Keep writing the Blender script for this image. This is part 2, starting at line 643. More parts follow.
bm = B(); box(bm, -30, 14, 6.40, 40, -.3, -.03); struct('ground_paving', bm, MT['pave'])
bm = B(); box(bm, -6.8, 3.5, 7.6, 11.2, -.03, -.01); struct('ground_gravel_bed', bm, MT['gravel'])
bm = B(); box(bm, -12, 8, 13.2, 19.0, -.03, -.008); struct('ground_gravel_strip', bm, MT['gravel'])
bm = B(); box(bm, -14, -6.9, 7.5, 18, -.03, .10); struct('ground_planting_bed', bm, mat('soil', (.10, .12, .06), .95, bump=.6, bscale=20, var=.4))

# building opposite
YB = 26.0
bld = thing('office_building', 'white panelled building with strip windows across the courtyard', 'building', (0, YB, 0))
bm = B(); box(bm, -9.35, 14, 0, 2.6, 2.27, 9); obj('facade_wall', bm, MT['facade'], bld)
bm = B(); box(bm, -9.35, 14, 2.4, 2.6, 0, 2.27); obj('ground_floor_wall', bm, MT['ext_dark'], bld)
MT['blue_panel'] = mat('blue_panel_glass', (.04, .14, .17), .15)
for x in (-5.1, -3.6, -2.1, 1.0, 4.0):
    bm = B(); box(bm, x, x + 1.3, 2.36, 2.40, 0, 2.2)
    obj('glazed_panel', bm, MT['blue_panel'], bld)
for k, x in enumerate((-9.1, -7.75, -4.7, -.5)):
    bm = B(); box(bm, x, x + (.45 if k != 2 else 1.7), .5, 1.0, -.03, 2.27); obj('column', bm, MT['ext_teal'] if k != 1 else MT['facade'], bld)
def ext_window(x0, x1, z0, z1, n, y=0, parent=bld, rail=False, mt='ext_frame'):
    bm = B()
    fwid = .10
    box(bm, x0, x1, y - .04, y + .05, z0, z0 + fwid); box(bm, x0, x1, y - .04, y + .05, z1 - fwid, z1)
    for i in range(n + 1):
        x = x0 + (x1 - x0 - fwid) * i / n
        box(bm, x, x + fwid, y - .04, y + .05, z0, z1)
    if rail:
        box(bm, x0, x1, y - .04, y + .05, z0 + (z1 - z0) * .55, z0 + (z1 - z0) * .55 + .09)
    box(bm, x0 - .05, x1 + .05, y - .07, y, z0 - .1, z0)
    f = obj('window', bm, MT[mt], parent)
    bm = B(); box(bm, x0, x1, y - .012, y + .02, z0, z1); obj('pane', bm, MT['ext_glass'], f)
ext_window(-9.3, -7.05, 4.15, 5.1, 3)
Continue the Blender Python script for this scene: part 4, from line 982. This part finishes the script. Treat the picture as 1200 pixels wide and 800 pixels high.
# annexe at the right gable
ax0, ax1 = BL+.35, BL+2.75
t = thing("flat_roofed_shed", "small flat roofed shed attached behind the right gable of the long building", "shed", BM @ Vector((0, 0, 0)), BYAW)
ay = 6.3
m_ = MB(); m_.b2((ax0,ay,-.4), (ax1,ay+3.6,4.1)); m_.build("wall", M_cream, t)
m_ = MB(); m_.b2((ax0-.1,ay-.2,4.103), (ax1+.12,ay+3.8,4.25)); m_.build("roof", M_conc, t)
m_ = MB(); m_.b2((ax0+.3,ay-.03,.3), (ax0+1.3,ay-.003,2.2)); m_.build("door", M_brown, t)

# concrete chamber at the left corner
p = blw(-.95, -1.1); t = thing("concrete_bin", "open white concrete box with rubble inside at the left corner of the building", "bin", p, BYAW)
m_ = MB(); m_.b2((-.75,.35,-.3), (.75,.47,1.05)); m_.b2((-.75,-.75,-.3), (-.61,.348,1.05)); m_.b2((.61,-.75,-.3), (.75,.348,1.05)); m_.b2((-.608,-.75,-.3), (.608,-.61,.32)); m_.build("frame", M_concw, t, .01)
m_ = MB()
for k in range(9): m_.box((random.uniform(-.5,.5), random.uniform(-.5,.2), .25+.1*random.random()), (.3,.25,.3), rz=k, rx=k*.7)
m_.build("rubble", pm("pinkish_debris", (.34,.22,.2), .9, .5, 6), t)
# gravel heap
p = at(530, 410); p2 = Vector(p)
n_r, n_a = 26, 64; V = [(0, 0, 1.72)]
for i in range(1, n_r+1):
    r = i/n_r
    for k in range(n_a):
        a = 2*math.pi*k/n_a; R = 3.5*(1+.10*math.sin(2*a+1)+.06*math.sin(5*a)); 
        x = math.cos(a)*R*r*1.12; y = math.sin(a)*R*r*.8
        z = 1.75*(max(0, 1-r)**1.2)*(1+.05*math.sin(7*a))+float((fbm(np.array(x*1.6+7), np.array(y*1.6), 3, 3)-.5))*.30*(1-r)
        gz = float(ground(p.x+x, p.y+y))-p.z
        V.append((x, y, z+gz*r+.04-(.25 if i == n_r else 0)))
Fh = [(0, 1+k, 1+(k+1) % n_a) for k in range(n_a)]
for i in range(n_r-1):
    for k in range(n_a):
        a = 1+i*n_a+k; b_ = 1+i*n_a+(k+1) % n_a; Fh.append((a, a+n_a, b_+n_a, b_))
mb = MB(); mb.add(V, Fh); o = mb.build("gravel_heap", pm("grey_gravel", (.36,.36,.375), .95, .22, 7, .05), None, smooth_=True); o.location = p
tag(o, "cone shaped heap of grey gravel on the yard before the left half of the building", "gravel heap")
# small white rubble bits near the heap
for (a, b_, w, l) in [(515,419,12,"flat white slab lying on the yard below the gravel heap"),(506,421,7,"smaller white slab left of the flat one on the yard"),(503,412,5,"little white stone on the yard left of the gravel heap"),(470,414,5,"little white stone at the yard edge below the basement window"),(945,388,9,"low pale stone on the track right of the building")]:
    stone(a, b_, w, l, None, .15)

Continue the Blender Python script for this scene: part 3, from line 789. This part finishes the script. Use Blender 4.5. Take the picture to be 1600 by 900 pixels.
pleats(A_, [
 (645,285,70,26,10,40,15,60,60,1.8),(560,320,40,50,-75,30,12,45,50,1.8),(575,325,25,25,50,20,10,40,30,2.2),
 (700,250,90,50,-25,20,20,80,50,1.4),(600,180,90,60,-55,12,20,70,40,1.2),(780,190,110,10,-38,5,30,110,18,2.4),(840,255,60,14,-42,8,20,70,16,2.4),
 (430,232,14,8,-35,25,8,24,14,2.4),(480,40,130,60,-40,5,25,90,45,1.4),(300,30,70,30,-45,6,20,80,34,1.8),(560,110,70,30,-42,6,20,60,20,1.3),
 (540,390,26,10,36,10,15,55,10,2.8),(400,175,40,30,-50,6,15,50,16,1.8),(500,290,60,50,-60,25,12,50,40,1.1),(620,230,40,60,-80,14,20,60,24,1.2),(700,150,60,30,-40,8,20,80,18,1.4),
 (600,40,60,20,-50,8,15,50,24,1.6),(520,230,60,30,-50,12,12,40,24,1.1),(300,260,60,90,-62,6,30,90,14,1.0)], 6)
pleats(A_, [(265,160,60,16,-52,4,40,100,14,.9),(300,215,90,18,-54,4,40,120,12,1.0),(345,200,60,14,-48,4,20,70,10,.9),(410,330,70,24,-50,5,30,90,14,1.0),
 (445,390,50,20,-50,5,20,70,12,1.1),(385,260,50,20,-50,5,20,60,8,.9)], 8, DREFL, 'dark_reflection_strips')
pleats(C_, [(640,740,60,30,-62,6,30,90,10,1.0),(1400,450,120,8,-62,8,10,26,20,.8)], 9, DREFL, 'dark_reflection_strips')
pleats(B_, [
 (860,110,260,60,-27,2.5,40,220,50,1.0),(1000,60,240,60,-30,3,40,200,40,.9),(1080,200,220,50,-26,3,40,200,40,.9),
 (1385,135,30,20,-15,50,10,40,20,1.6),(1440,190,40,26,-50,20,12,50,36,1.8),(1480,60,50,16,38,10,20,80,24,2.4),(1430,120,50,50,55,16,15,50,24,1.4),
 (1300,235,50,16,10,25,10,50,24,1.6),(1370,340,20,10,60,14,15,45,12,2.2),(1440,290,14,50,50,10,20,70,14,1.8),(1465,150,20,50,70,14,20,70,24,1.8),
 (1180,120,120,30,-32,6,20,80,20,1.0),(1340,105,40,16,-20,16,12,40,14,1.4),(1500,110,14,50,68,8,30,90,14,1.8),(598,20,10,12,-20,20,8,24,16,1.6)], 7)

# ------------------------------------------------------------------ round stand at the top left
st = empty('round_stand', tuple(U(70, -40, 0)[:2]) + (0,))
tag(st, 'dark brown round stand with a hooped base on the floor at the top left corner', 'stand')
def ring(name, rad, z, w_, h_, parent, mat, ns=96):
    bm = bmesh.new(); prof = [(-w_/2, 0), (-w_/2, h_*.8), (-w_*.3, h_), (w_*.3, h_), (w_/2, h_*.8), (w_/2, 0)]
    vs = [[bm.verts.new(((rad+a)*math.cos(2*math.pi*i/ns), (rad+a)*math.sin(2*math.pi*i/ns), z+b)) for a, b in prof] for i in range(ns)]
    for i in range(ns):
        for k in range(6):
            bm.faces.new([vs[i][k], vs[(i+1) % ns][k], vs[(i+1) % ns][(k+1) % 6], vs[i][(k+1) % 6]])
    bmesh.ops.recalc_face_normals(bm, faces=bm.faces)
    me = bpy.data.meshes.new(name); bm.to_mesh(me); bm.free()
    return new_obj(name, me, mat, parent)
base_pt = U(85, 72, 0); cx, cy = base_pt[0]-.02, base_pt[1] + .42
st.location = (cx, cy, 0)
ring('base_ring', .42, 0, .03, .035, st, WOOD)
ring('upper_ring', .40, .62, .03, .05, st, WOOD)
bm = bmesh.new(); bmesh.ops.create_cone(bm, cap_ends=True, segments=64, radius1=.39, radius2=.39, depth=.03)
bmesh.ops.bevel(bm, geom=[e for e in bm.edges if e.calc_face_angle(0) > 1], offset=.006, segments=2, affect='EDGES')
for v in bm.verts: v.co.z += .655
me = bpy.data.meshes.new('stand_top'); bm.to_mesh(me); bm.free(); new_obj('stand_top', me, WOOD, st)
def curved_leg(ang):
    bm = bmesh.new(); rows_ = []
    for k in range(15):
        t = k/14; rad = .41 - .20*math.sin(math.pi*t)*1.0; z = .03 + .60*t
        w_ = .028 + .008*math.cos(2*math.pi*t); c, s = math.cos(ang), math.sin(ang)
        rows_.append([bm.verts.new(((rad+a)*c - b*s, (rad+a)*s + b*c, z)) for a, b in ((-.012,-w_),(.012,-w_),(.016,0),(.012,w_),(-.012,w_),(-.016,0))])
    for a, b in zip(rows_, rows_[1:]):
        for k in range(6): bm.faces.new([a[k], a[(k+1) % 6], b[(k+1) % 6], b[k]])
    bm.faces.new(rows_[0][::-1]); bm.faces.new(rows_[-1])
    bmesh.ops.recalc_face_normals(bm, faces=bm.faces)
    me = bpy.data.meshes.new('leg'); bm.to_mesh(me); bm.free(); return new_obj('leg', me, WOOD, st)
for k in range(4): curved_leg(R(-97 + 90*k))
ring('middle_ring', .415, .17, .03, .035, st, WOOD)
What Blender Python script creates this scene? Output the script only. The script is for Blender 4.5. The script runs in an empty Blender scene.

• _What is required_
What do the lines above say from the one containing "Continue the Blender Python script for this scene: part 4, from" down to the one containing "m_ = MB(); m_.b2((ax0+.3,ay-.03,.3), (ax0+1.3,ay-.003,2.2));"? Return them exactly, both end lines included, and only them.

• _Task answer_
Continue the Blender Python script for this scene: part 4, from line 982. This part finishes the script. Treat the picture as 1200 pixels wide and 800 pixels high.
# annexe at the right gable
ax0, ax1 = BL+.35, BL+2.75
t = thing("flat_roofed_shed", "small flat roofed shed attached behind the right gable of the long building", "shed", BM @ Vector((0, 0, 0)), BYAW)
ay = 6.3
m_ = MB(); m_.b2((ax0,ay,-.4), (ax1,ay+3.6,4.1)); m_.build("wall", M_cream, t)
m_ = MB(); m_.b2((ax0-.1,ay-.2,4.103), (ax1+.12,ay+3.8,4.25)); m_.build("roof", M_conc, t)
m_ = MB(); m_.b2((ax0+.3,ay-.03,.3), (ax0+1.3,ay-.003,2.2)); m_.build("door", M_brown, t)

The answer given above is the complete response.